All delegates and observers noted that, in spite of fears and some worrying indications, ‘something’, and it is probably at least partly the WTO, has stopped countries from major protectionist sins in 2009, in spite of the crisis of output.  But does this show that we must do more or that we have done enough? In some areas, notably services, unilateral liberalisation has been extensive since the last Round, and even in agriculture systems like the Common Agricultural Policy are being reformed (even if not enough, and not fast enough), while regional and bilateral arrangements are reducing some tariffs. The Least Developed Countries (LDCs) will benefit from new preferences, by Brazil and China, as well as by developed countries.  Three risks emerged as the most serious: the unemployment effects of the crisis are still to come, and we may be too complacent about how well the system has performed; the plethora of free trade arrangements may be moving into new ‘WTO plus’ or ‘not yet WTO at all’ areas (labour, competition policy, investment, standards…), threatening a more incoherent system in the future; and the WTO may be lagging in adjusting to new concerns, notably climate change and the national and international responses to this. 

How can the international regimes for trade and climate change coexist?
This was the most discussed new issue, although the pessimism about a Copenhagen settlement almost equalled that about Doha, and indeed about the willingness of countries to accept any new multilateral obligations. The threat of unilateral actions justified by climate concerns (for example border taxes to reflect carbon usage) was often discussed, but so were the practical difficulties in designing or implementing such measures and the lack of clear national interests to protect. More difficult to deal with may be the many formal and informal innovations emerging from concerns about climate change where the trade rule implications are not recognised: labels which may be technical barriers to trade; carbon trading which is neither most-favoured-nation (MFN) nor national treatment; allocation of emissions permits which may subsidise.   As both trade and climate change negotiations move slowly, and as countries have shown in the past that they are reluctant to enforce trade rules when they accept their trading partners’ good intentions, there may be less risk of imminent conflict than some fear.  But there is a real gap in awareness of all the potential interactions.

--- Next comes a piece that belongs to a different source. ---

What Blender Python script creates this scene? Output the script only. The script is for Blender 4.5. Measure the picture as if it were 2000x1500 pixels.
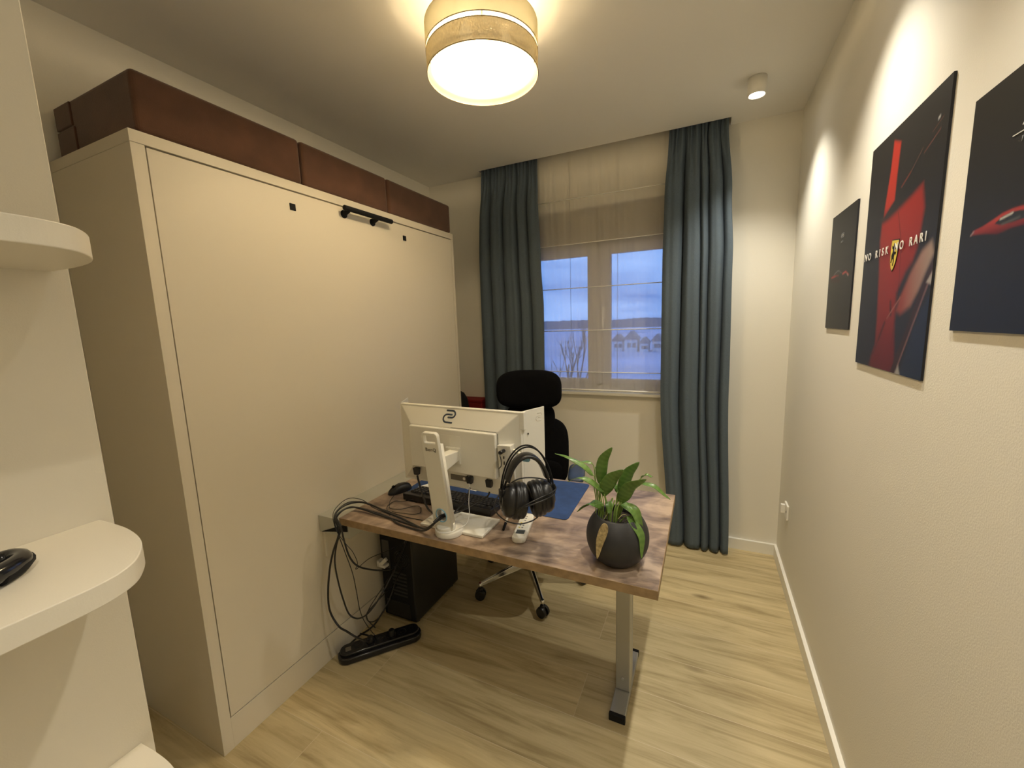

Should and can the WTO be reformed?
Both the self-evident problem of an interminable Round and the lack of a real agenda to keep delegates occupied led to speculation about possible reforms. On some topics, everyone agreed on the end, if not the means: tighter supervision (maybe control?) of regional agreements; a quicker and more enforceable dispute process. On whether the process of negotiation needs changing, there were proposals from outside observers, but delegates were convinced that there was no realistic alternative. They insist that all countries must agree (consensus): this is how weak countries (not only developing) protect themselves.  Any form of fixed executive council would not be flexible enough to deal with the different groups interested in different sectors and would make it more difficult for newly powerful countries to emerge as leading players (as the EU did in the 1960s and as some developing countries are now). It is not possible to settle some areas or even parts of sectors where there is some agreement. It may be logical and tempting to hope that countries could be satisfied with the promise that if they gain less in this year’s negotiation, they can have more next time, but completely unrealistic to expect them to trust in this. 

Was the Ministerial worthwhile?
Discussions of bilateral problems or between aid donors and recipients; meetings with other international agencies; seminars for delegations and outside experts on the new issues in trade: all these went on, and many of the participants probably found their stay in Geneva useful. The need to pretend to be making serious plans about the Doha negotiations was more of a cost in time than a benefit to future trade.